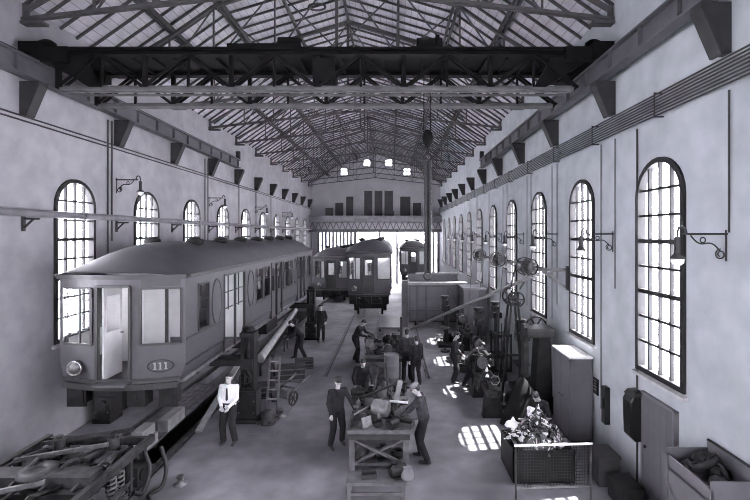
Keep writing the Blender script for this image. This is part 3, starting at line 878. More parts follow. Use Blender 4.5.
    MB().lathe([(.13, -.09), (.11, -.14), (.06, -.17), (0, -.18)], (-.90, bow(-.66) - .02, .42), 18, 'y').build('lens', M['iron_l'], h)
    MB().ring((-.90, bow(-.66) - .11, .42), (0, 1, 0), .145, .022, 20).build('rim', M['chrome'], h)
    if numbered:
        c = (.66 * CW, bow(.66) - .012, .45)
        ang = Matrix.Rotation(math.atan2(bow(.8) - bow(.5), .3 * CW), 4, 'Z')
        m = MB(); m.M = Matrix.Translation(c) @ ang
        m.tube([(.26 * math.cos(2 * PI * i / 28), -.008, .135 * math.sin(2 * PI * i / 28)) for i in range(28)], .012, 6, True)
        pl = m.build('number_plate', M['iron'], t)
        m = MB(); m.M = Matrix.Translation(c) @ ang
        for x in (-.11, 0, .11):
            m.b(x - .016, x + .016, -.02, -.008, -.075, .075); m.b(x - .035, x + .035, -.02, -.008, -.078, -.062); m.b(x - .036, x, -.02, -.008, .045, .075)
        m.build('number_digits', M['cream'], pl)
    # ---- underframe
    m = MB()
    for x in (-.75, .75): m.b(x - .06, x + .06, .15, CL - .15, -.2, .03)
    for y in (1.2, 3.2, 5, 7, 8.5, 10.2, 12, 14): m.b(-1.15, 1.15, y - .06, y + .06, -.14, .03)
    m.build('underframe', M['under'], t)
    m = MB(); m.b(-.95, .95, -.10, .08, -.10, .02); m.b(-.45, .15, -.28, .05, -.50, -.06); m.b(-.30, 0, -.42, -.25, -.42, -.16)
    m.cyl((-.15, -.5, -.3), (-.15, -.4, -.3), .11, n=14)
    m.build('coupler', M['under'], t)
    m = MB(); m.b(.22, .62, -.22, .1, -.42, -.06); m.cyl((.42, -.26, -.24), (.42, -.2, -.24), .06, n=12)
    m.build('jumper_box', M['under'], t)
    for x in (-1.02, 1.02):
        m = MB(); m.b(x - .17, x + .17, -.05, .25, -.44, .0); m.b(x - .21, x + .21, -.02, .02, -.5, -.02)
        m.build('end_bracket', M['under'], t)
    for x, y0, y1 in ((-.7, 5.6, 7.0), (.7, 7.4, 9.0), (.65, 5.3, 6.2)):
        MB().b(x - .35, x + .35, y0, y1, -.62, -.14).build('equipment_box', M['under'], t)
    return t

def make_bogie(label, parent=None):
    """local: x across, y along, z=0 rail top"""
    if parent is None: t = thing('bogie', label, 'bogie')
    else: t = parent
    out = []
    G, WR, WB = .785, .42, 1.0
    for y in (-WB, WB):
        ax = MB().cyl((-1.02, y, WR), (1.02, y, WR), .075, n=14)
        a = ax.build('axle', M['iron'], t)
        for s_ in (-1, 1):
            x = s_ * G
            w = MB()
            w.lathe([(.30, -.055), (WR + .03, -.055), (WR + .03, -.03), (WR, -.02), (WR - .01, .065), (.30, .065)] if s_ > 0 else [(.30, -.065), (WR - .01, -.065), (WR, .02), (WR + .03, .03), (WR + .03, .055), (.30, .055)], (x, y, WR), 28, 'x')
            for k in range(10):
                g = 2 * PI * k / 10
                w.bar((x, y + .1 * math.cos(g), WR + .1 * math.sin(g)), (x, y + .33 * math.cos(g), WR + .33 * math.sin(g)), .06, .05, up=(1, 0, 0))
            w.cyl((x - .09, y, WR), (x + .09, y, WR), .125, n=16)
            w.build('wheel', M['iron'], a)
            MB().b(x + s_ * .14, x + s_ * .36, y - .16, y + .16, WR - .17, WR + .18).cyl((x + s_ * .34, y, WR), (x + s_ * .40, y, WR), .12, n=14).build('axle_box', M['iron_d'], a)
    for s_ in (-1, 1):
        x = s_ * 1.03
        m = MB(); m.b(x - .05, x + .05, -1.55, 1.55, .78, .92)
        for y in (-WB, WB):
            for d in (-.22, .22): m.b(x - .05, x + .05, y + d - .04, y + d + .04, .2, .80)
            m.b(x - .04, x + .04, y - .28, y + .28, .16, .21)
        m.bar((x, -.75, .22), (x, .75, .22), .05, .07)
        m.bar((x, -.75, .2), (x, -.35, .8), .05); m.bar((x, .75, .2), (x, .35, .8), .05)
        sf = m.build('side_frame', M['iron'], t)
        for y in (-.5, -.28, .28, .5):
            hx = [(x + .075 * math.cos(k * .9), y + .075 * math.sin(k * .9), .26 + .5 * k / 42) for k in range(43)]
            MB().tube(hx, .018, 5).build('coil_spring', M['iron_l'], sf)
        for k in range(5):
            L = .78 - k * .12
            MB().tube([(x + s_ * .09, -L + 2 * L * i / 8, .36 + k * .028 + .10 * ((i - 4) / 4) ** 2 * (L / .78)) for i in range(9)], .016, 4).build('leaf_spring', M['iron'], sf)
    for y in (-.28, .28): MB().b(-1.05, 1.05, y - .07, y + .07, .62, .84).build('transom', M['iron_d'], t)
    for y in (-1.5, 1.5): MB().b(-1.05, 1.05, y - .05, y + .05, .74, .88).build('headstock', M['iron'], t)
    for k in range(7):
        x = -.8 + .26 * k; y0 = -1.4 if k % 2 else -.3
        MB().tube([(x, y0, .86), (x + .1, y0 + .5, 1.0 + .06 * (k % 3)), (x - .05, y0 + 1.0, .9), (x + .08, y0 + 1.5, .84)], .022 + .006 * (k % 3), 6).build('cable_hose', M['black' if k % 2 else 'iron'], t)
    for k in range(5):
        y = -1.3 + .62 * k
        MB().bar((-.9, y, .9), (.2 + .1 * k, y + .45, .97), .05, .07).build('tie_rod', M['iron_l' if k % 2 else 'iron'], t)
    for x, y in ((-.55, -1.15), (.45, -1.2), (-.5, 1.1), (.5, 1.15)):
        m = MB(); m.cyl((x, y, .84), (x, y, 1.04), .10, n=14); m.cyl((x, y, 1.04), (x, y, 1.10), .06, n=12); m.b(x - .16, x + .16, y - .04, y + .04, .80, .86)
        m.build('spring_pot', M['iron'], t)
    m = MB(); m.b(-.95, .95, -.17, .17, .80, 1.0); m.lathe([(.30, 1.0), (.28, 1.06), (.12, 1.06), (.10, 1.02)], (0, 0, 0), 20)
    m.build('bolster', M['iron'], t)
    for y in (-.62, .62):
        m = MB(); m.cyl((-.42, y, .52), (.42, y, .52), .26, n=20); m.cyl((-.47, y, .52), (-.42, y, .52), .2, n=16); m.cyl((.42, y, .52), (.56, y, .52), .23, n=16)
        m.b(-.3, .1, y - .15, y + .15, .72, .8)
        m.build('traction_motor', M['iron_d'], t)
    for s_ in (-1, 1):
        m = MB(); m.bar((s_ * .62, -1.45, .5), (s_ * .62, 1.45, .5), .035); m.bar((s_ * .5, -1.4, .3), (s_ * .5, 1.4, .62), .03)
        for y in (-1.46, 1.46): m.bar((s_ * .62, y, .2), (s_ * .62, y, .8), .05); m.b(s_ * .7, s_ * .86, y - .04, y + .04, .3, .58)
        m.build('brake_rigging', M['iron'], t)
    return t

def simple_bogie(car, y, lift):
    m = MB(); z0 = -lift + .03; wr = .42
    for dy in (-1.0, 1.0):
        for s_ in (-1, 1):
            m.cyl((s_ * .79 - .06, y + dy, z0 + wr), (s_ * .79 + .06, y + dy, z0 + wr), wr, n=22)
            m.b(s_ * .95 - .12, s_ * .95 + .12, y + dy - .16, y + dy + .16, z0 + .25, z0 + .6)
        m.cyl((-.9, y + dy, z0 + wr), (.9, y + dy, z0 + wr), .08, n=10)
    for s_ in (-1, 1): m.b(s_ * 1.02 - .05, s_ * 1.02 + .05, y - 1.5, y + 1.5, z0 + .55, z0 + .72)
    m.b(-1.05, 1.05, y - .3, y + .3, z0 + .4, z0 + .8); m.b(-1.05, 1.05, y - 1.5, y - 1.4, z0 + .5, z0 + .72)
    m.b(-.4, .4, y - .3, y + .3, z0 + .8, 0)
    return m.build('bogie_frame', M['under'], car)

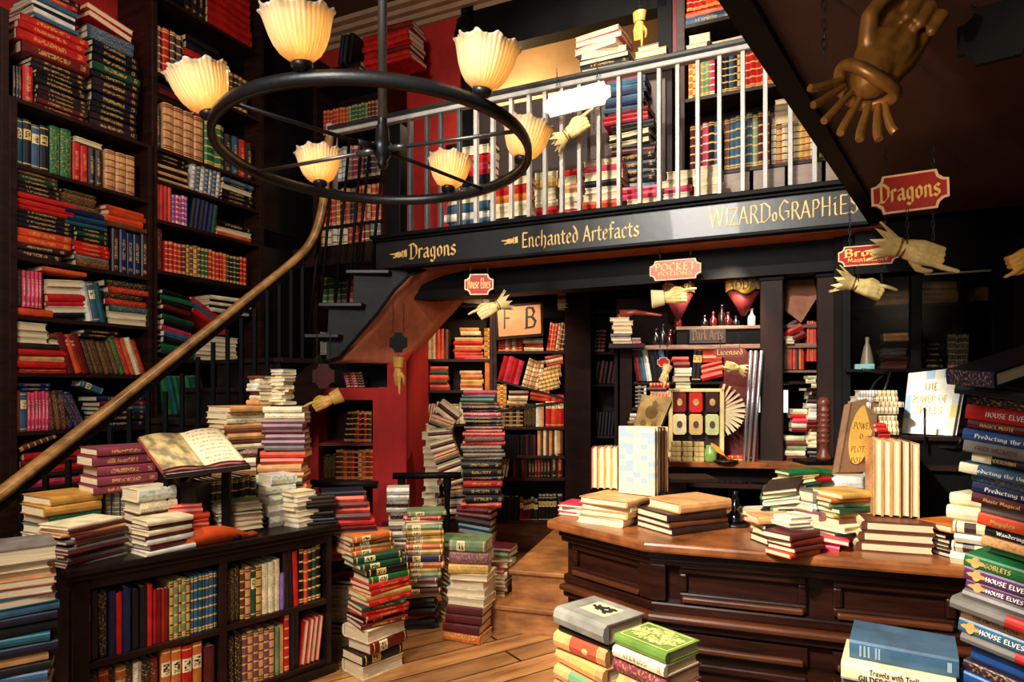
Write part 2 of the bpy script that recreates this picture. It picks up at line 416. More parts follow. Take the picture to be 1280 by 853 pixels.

-=-=-

THE TASK.
Extract all lines of the records above that include "this".

RESULT BELOW.
Keep writing the Blender script for this image. This is part 3, starting at line 878. More parts follow. Use Blender 4.5.
Write part 2 of the bpy script that recreates this picture. It picks up at line 416. More parts follow. Take the picture to be 1280 by 853 pixels.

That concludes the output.